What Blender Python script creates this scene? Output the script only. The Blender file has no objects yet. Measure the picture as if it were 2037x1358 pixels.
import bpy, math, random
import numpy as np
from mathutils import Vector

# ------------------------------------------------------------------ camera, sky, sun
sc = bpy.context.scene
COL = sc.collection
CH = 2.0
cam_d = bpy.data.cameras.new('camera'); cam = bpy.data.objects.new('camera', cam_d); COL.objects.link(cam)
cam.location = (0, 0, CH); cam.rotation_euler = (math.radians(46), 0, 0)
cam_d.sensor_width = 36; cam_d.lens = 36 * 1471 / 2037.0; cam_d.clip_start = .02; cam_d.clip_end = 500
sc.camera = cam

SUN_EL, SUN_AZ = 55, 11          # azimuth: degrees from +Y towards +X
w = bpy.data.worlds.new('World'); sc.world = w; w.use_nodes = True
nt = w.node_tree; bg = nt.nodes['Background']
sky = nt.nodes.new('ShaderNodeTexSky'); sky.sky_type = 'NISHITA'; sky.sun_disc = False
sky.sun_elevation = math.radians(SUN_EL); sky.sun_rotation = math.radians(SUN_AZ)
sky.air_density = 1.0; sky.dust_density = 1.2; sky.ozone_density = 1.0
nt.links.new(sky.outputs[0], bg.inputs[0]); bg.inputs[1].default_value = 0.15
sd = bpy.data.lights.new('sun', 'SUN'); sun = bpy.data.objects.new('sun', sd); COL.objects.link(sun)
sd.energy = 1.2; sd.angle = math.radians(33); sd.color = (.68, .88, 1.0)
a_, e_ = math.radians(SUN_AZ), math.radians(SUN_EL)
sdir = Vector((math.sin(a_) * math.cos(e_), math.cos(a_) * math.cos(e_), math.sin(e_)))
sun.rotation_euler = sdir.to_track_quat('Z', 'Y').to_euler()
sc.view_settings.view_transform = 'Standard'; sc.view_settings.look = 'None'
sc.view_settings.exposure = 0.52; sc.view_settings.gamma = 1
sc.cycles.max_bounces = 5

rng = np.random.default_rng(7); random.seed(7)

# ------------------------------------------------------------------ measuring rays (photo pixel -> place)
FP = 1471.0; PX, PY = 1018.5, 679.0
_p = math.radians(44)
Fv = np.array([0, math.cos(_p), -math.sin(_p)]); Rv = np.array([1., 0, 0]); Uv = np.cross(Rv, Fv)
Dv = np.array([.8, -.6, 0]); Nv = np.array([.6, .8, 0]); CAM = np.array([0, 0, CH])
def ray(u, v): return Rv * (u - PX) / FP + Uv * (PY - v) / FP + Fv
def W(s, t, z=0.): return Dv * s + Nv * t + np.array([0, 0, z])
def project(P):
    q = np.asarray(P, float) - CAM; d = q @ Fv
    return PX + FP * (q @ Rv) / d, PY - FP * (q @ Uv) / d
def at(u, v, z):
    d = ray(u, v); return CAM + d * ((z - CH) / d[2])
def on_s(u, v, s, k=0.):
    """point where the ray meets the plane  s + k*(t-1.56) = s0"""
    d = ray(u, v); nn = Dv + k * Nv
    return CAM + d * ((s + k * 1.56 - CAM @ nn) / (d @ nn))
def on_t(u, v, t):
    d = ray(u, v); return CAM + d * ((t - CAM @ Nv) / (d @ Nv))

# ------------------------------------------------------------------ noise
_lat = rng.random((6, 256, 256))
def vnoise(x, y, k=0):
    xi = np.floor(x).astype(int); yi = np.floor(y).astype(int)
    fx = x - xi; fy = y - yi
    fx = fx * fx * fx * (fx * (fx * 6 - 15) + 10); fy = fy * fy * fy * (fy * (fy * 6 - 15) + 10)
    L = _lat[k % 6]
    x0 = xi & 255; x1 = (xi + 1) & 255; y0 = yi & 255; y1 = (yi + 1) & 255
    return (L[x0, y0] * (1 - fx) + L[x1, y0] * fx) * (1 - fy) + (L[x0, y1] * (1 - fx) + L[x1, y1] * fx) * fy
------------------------
Only the lines from the opening of the material through the line with "sc.camera = cam" should be echoed, exactly as written.

Written answer
What Blender Python script creates this scene? Output the script only. The Blender file has no objects yet. Measure the picture as if it were 2037x1358 pixels.
import bpy, math, random
import numpy as np
from mathutils import Vector

# ------------------------------------------------------------------ camera, sky, sun
sc = bpy.context.scene
COL = sc.collection
CH = 2.0
cam_d = bpy.data.cameras.new('camera'); cam = bpy.data.objects.new('camera', cam_d); COL.objects.link(cam)
cam.location = (0, 0, CH); cam.rotation_euler = (math.radians(46), 0, 0)
cam_d.sensor_width = 36; cam_d.lens = 36 * 1471 / 2037.0; cam_d.clip_start = .02; cam_d.clip_end = 500
sc.camera = cam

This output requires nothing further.